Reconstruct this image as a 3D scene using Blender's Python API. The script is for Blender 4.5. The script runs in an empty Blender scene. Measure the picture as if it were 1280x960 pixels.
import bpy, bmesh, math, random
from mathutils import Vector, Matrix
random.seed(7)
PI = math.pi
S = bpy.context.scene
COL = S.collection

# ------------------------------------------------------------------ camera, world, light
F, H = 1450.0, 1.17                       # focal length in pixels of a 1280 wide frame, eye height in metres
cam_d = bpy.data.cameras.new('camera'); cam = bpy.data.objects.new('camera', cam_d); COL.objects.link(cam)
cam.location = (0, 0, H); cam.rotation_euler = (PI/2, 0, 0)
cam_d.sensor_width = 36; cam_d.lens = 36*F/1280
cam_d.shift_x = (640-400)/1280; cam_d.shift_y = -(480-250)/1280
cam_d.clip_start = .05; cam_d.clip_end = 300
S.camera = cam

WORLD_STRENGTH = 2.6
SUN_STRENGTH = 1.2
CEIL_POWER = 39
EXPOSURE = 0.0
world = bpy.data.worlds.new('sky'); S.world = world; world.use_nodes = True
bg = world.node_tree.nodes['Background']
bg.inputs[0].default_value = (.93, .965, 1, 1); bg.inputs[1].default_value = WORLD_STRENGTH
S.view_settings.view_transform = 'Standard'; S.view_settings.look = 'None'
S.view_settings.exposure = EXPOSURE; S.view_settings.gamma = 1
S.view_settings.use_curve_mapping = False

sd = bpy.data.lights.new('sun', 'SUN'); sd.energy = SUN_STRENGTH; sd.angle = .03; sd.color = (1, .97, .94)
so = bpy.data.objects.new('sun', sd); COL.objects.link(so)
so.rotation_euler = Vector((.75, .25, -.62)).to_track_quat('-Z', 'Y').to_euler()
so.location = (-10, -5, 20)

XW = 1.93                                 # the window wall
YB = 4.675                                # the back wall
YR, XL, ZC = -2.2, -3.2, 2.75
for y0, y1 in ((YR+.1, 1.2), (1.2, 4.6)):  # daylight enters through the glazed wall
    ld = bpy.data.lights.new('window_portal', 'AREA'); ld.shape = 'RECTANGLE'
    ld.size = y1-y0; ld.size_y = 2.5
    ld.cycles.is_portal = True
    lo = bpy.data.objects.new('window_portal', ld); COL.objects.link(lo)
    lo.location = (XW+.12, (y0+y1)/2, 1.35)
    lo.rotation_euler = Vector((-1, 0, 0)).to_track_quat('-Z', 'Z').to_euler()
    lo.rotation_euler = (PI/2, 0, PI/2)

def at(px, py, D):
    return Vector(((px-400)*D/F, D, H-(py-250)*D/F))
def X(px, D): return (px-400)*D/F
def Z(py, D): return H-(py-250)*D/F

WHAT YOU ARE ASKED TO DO
Output exactly the leading lines of the data, up to and including the line marked by "COL = S.collection".

FINISHED EXERCISE
Reconstruct this image as a 3D scene using Blender's Python API. The script is for Blender 4.5. The script runs in an empty Blender scene. Measure the picture as if it were 1280x960 pixels.
import bpy, bmesh, math, random
from mathutils import Vector, Matrix
random.seed(7)
PI = math.pi
S = bpy.context.scene
COL = S.collection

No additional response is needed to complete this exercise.